DLT allows communities to issue and govern their own credit currencies rather than depend on external liquidity which can dry up even when people have goods and services to trade. A diversity of local currencies allows for innovation, adaptation, responsiveness, and resilience in economies in the way a diversity of species allows for a healthy ecology. Interoperability of DLT allows for linking local currencies at higher scales (for example with liquidity pools) to enable global trade. Composability and computing capability of DLT allows for lower level primitives to connect together like Legos to create a higher level ecosystem of decentralized finance (DeFi).

Today, our money system has an unsustainable growth imperative and our accounting externalizes non-financial value. Non-interest bearing local currencies can be designed for qualitative growth rather than quantitative growth and the underlying DLT can also account for material flows (ie REA accounting) to internalize multiple forms of capital. Transparency, governance, automated execution of rules and other features afforded by blockchains can help in funding public goods and commoning.

With our economic systems pushing ecosystems towards collapse, we need a transformative shift in our collective management of resources. We must provide a foundation of resources for everyone while respecting outer environmental limits. We can learn to live in this sweet spot by applying to economics the principles of living systems, such as robust circulatory flow.

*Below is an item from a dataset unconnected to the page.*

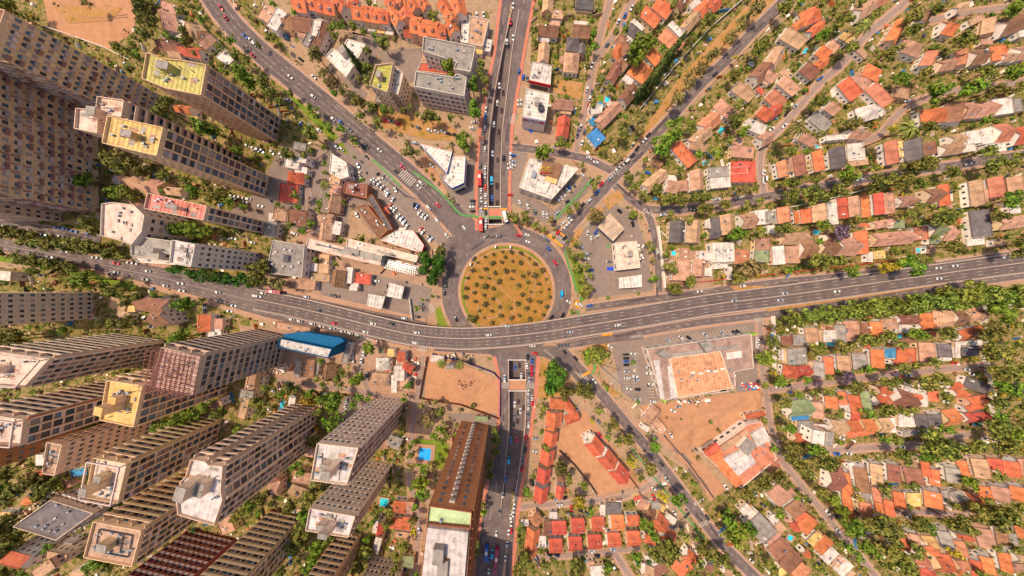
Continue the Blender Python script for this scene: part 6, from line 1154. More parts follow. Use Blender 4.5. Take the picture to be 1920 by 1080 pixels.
def building(kind, h, style, roof, wall, pent, label, poly):
    wp = [P(x, y, h) for x, y in poly]
    A = sum(wp[i][0] * wp[(i + 1) % len(wp)][1] - wp[(i + 1) % len(wp)][0] * wp[i][1] for i in range(len(wp)))
    if A < 0: wp = wp[::-1]
    cx = sum(p[0] for p in wp) / len(wp); cy = sum(p[1] for p in wp) / len(wp)
    BLD.append((wp, h))
    lp = [(p[0] - cx, p[1] - cy) for p in wp]
    # long axis, to align the roof pattern
    e = max(range(len(lp)), key=lambda i: math.dist(lp[i], lp[(i + 1) % len(lp)])); an = math.atan2(lp[(e + 1) % len(lp)][1] - lp[e][1], lp[(e + 1) % len(lp)][0] - lp[e][0])
    root = link({'supermarket_roof': 'hall_roof'}.get(kind, kind), None, None, (cx, cy, 0))
    cat = {'apartment_tower': 'apartment tower', 'office_block': 'office building', 'school_building': 'school building', 'shopping_arcade': 'shopping arcade', 'supermarket_roof': 'roof', 'commercial_block': 'commercial building'}.get(kind, kind)
    tag(root, label, cat)
    sty2 = style; style = style[0]; st = STY[style]; wm = WM[wall if wall not in ('RB', 'BB') else 'C4']
    if kind == 'canopy':
        mb = MB(); mb.prism(lp, h - .9, h - .1); mb.build('fascia', YEL if roof == 't' else WHITE, root)
        for q in lp:
            mb = MB(); mb.box((q[0] * .75, q[1] * .75, (h - .9) / 2), (.45, .45, h - .9)); mb.build('post', STEEL, root)
    elif kind == 'supermarket_roof':
        mb = MB(); mb.prism(lp, 0, h - .15); mb.build('wall', wm, root)
    else:
        mb = MB(); mb.prism(lp, 0, h - .15); mb.build('wall', wm if style != 'K' else WM['KB'], root)
    ca, sa = math.cos(-an), math.sin(-an)
    rp = [(x * ca - y * sa, x * sa + y * ca) for x, y in lp]
    mb = MB(); mb.prism([(x * .995, y * .995) for x, y in rp], h - .14, h); mb.build('roof', RM[roof], root, (0, 0, 0), an)
    # parapet
    if kind != 'canopy':
        mb = MB(); ph = .9 if h > 10 else .5
        for i in range(len(lp)):
            a, b = Vector(lp[i]), Vector(lp[(i + 1) % len(lp)]); L_ = (b - a).length
            if L_ < .6: continue
            d_ = (b - a) / L_; n = Vector((d_.y, -d_.x)); c = (a + b) / 2 - n * .12
            mb.box((c.x, c.y, h + ph / 2 - .13), (L_ + .02 * i, .28, ph + .26), math.atan2(d_.y, d_.x))
        mb.build('parapet', wm if style not in ('Z',) else WHITE, root)
    cnt = [0, 0]; R1 = MB(); R2 = MB()
    for i in range(len(lp)):
        a, b = lp[i], lp[(i + 1) % len(lp)]; d_ = Vector((b[0] - a[0], b[1] - a[1])); n = Vector((d_.y, -d_.x)); m = Vector(((a[0] + b[0]) / 2 + cx, (a[1] + b[1]) / 2 + cy))
        if n.dot(-m) <= 0: continue
        if st.get('band') and wall in ('RB', 'BB'):
            L_ = d_.length; dn = n.normalized(); c = Vector(((a[0] + b[0]) / 2, (a[1] + b[1]) / 2)) + dn * .12
            mb = MB(); mb.box((c.x, c.y, h - .6), (L_ + .3, .3, 1.9), math.atan2(d_.y, d_.x)); mb.build('sign_band', WM[wall], root)
            mb = MB(); c = Vector(((a[0] + b[0]) / 2, (a[1] + b[1]) / 2)) + dn * .05; mb.box((c.x, c.y, 1.6), (L_ * .85, .2, 2.4), math.atan2(d_.y, d_.x)); mb.build('shopfront', GLASS[0], root)
        s2 = STY[sty2[0] if abs(n.x) > abs(n.y) else sty2[min(1, len(sty2) - 1)] if len(sty2) < 3 or sty2[1] != '+' else sty2[0]]
        q = facade(root, a, b, h, s2, wm, 0, style, cnt)
        if q:
            for dst, s in ((R1, q[0]), (R2, q[1])):
                n0 = len(dst.v); dst.v += s.v; dst.f += [tuple(k + n0 for k in f) for f in s.f]; dst.m += s.m
    if R1.f: R1.build('window', GLASS, root)['kind'] = 'stuff'
    if R2.f: R2.build('balcony', BALC[:3] + [REDW], root)['kind'] = 'stuff'
    rr = random.Random(len(label)); ar = area(lp)
    ex = [max(abs(q[0]) for q in rp), max(abs(q[1]) for q in rp)]
    def loc(u, v):
        x, y = u * ex[0], v * ex[1]; return (x * math.cos(an) - y * math.sin(an), x * math.sin(an) + y * math.cos(an))
    for k in range(int(pent)):
        q = loc(-.1 + .3 * k, .05); hh = 3.2 if pent < 2 or k else 6.5
        mb = MB(); mb.box((q[0], q[1], h + hh / 2), (ex[0] * .36, ex[1] * .4, hh), an); mb.build('penthouse', RM[roof] if style == 'P' and roof in ('Y', 'O2') else wm, root)
        mb = MB(); mb.box((q[0], q[1], h + hh + .08), (ex[0] * .36 + .3, ex[1] * .4 + .3, .16), an); mb.build('penthouse_roof', RM['g' if roof != 'Y2' else 'Y2'], root)
    if kind != 'canopy':
        for k in range(min(26 if roof == 'd' else 12, int(ar / 40) + 1)):
            u, v = rr.uniform(-.75, .75), rr.uniform(-.6, .6); q = loc(u, v)
            if not inpoly(q[0] * 1.1, q[1] * 1.1, lp): continue
            t = rr.random(); mb = MB()
            if t < .5: mb.box((q[0], q[1], h + .45), (1.4, 1.0, .9), an + .1); mb.build('air_conditioner', STEEL, root)
            elif t < .8: mb.box((q[0], q[1], h + .6), (.35, .35, 1.2)); mb.build('vent_pipe', DARK, root)
            else: mb.box((q[0], q[1], h + .2), (2.2, 1.2, .4), an); mb.build('skylight', GLASS[2], root)
    if '+' in sty2:
        mb = MB()
        for i in range(len(lp)):
            a, b = Vector(lp[i]) * .93, Vector(lp[(i + 1) % len(lp)]) * .93; L_ = (b - a).length; c = (a + b) / 2
            mb.box((c.x, c.y, h + 2.6 + i * .003), (L_, .5, .5), math.atan2((b - a).y, (b - a).x)); mb.box((a.x, a.y, h + 1.2), (.5, .5, 2.4))
        mb.build('roof_frame', BALC[0], root)
    if 'orange corner' in label:
        q = Vector(max(lp, key=lambda q: q[0] + q[1])); mb = MB(); mb.box((q.x * 1.01, q.y * 1.01, h / 2 + .2), (1.1, 1.1, h)); mb.build('corner_pier', plain('orange_brown_render', 'b86a3c', .8, .2), root)
    if kind == 'apartment_tower' and h > 28:      # membrane patches, pipe runs and aerials
        mb = MB()
        for k in range(7):
            q = loc(rr.uniform(-.7, .7), rr.uniform(-.65, .65)); mb = MB()
            if inpoly(q[0] * 1.15, q[1] * 1.15, lp): mb.box((q[0], q[1], h + .02 + k * .004), (rr.uniform(2, 5), rr.uniform(1.5, 3), .02), an); mb.build('roof_patch', RM[rr.choice('tg')], root)
        for k in range(4):
            q = loc(rr.uniform(-.6, .6), rr.uniform(-.5, .5)); mb = MB(); mb.box((q[0], q[1], h + .25), (rr.uniform(4, 8), .18, .18), an + rr.choice((0, math.pi / 2))); mb.build('roof_pipe', DARK, root)
        for k in range(3):
            q = loc(rr.uniform(-.5, .5), rr.uniform(-.5, .5)); mb = MB(); mb.box((q[0], q[1], h + 2), (.12, .12, 4)); mb.box((q[0], q[1], h + 3.6), (1.2, .08, .08), an); mb.build('aerial', DARK, root)
    if style == 'S':
        mb = MB(); n1 = 9
        for lay in range(3):
            z = h + 1.0 + lay * 1.8
            for k in range(n1 + 1):
                u = -1 + 2 * k / n1
                q = loc(u * .95 , 0); mb.box((q[0], q[1], z + lay * .003), (.13, ex[1] * 1.9, .13), an)
                q = loc(0, u * .95); mb.box((q[0], q[1], z + .2), (ex[0] * 1.9, .13, .13), an)
        for k in range(n1 + 1):
            for j in range(n1 + 1):
                q = loc((-1 + 2 * k / n1) * .95, (-1 + 2 * j / n1) * .95); mb.box((q[0], q[1], h + 2.6), (.14, .14, 5.2), an)
        mb.build('scaffolding', REDST, root)
    if roof == 'T1' and h > 36:
        mb = MB()
        for u, v, a_, b_ in ((0, .6, 1.3, 0), (0, -.6, 1.3, 0), (.65, 0, 0, 1.2), (-.65, 0, 0, 1.2), (.3, 0, 0, 1.0)):
            q = loc(u, v); mb.box((q[0], q[1], h + .4 + abs(u) * .01), (max(.35, a_ * ex[0]), max(.35, b_ * ex[1]), .35), an)
        mb.build('roof_pipes', DARK, root)
    return root, lp, an, ex, loc
BR = {}
for ln in DATA_B.strip().splitlines():
    if ln.startswith('#'): continue
    k, h, s, rf, wl, pn, lb, pp = ln.split('|')
    BR[lb] = building(k, float(h), s, rf, wl, int(pn), lb, pts2(pp)) + (float(h),)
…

Circulation of economic resources mitigates extraction and waste and as we have seen with cycles of credit, no cash is needed to finance the flow.

Blockchains can evolve beyond digital gold and provide the substrate for a permaculture of credit currencies, material accounting, public goods funding, commoning, and other vital economic systems which can link together in open value networks. Blockchains are a valuable new strain of mycorrhizal technology, like the internet and neural networks, that we can use to collectively manage our interconnected world.